Livingstone in Chavez funds plan

24/04/2008 11:33

London mayor Ken Livingstone has pledged he will seek to use funds provided by Venezuelan president Hugo Chavez to subsidise public transport for failed asylum seekers.

All four leading candidates in the London mayoral election were asked to back a proposal to pay for travel to immigration offices for people whose asylum application has been rejected.

Mr Livingstone said he could foresee legal problems with doing this but had an idea for a way around it if he is re-elected on May 1. He proposed using money from a controversial deal he signed with a Venezuelan oil company in February last year in return for providing expertise from Greater London Authority officials.

The Labour Mayor said: "(Mr Chavez) has given us £14 million that allows people on benefits to get half-price travel on the bus. I would ask him if he is prepared to amend the scheme to cover failed asylum seekers."

Mr Livingstone was speaking alongside his principal election rivals Boris Johnson, Brian Paddick and Sian Berry at an "accountability assembly" organised by London Citizens, an alliance of 100 grassroots community groups in the capital.

Some 2,500 delegates called on the prospective mayors to support four proposals intended to improve life in the capital.

All four candidates backed calls for illegal immigrants to be given regular legal status.

Mr Johnson, the Conservative nominee, spoke of his own family's immigrant roots.
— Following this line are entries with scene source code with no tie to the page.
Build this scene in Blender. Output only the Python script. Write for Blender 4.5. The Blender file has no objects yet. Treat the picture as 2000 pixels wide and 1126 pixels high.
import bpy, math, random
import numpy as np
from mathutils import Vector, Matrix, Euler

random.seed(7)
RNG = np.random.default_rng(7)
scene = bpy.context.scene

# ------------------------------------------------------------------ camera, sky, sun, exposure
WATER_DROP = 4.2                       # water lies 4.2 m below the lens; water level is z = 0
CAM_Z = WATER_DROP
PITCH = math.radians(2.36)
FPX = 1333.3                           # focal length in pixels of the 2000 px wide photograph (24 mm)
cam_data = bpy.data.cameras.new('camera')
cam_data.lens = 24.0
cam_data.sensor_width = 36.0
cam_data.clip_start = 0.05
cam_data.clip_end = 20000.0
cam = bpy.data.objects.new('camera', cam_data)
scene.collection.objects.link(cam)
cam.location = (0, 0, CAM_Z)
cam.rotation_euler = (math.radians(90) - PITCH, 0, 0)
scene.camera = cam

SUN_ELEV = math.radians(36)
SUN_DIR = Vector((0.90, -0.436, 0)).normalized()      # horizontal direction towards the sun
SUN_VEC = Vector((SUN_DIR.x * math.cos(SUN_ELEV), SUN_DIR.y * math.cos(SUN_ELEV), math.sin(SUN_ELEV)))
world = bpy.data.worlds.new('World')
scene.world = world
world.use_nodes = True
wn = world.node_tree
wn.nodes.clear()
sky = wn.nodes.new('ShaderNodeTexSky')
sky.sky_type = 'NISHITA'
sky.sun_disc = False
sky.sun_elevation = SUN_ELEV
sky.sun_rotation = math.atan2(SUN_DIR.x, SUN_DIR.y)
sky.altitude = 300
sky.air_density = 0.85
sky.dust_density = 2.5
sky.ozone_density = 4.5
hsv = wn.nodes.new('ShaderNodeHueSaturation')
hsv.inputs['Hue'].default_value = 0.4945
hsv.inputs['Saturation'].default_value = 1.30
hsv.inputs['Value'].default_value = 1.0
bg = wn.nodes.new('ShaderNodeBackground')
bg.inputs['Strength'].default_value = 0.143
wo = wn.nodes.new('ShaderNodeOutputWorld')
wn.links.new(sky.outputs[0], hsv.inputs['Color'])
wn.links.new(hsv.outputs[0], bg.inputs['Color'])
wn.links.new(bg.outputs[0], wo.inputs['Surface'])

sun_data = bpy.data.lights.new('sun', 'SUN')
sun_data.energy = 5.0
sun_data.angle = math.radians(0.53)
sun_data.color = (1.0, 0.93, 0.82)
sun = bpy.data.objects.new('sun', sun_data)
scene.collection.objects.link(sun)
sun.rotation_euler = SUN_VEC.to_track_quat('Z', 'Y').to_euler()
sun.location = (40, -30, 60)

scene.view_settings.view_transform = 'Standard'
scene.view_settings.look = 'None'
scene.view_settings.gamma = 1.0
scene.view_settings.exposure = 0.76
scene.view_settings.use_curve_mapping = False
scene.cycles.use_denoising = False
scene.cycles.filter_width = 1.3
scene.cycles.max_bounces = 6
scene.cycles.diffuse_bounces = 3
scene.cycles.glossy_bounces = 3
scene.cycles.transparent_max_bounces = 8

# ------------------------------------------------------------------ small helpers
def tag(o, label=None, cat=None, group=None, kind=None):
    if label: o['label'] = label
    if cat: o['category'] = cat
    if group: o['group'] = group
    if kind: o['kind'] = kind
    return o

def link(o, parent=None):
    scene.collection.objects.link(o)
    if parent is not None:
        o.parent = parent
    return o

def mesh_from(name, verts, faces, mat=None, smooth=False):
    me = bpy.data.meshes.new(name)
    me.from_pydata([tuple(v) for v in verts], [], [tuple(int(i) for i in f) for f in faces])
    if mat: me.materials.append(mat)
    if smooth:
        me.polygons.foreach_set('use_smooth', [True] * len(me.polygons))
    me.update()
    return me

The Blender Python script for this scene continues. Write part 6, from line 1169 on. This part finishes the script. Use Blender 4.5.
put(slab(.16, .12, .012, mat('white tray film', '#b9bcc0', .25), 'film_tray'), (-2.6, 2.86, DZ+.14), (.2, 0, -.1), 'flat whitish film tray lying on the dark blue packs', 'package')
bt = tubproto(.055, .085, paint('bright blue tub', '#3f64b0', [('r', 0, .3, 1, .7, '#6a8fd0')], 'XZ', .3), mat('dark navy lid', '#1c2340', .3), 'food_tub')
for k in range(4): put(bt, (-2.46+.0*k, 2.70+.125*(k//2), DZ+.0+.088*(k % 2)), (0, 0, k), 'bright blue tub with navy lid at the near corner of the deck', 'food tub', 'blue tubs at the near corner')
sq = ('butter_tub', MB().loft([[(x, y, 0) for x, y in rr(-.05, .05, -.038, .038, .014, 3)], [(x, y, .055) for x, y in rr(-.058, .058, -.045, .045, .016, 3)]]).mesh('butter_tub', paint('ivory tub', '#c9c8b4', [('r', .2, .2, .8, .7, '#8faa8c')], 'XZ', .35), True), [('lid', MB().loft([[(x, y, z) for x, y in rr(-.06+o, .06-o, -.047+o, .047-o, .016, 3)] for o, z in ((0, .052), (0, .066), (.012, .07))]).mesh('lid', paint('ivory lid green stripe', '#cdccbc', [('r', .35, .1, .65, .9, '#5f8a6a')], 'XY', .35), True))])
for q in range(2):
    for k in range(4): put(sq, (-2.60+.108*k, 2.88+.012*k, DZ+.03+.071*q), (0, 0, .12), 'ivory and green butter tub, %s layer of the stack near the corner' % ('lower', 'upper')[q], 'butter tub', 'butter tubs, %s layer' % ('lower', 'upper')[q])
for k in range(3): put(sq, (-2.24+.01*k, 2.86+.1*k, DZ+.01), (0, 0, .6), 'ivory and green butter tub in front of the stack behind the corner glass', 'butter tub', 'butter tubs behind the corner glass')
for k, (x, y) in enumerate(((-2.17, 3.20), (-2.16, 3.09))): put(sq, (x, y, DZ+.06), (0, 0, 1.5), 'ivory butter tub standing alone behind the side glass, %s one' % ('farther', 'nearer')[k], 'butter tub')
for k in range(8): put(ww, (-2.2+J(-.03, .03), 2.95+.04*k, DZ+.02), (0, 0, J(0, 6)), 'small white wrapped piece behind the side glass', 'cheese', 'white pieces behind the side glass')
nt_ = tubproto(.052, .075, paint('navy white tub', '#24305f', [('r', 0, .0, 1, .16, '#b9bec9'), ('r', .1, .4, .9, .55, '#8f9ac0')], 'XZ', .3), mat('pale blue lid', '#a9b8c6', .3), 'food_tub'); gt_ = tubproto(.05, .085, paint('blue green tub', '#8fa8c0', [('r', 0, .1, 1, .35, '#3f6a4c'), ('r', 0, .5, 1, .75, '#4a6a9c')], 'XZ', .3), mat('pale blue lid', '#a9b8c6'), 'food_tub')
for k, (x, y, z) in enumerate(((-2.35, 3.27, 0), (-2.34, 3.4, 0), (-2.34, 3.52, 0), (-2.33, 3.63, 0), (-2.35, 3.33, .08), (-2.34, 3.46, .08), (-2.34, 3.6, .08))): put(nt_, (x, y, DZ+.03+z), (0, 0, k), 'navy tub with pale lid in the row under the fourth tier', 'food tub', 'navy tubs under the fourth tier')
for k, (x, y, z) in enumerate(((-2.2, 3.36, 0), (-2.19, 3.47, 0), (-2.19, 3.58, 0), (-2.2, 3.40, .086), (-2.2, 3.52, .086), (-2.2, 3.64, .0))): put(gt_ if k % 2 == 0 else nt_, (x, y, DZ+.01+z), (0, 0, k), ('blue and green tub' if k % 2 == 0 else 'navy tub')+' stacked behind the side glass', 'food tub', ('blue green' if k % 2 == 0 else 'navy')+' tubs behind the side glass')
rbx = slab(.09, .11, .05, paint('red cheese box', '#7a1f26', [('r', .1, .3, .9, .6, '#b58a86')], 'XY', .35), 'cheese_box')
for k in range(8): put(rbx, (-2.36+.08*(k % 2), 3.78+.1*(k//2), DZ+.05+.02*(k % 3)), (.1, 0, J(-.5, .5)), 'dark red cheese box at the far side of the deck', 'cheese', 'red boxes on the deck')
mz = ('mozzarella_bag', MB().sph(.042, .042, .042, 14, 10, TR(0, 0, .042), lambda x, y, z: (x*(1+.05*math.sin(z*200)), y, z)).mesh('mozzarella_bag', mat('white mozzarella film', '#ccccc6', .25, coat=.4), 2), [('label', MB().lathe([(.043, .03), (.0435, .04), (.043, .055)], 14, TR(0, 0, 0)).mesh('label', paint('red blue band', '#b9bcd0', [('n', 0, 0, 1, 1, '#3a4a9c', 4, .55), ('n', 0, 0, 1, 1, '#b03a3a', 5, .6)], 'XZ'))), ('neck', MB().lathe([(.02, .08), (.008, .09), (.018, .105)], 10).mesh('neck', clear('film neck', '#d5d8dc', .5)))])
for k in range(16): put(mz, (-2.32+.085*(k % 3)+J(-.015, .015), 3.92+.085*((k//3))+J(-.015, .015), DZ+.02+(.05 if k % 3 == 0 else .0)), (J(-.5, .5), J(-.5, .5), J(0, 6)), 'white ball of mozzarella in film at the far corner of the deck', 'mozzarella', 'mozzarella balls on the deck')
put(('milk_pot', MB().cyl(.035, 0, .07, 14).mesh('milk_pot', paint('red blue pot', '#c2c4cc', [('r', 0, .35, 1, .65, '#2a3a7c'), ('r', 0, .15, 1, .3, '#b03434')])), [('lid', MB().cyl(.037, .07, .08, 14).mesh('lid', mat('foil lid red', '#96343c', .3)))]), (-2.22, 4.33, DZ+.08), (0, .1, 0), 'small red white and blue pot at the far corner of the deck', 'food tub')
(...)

He said his Muslim great-grandfather, who fled to Britain from Turkey, would be "very proud" that he was now standing for mayor of London.

Mr Livingstone said it was a "tragic miscalculation" on the part of the Labour government when it came to power in 1997 not to have an "immediate amnesty for everybody".

Mr Paddick said he was very proud that the Lib-Dems were alone among the major political parties in supporting normalising illegal immigrants.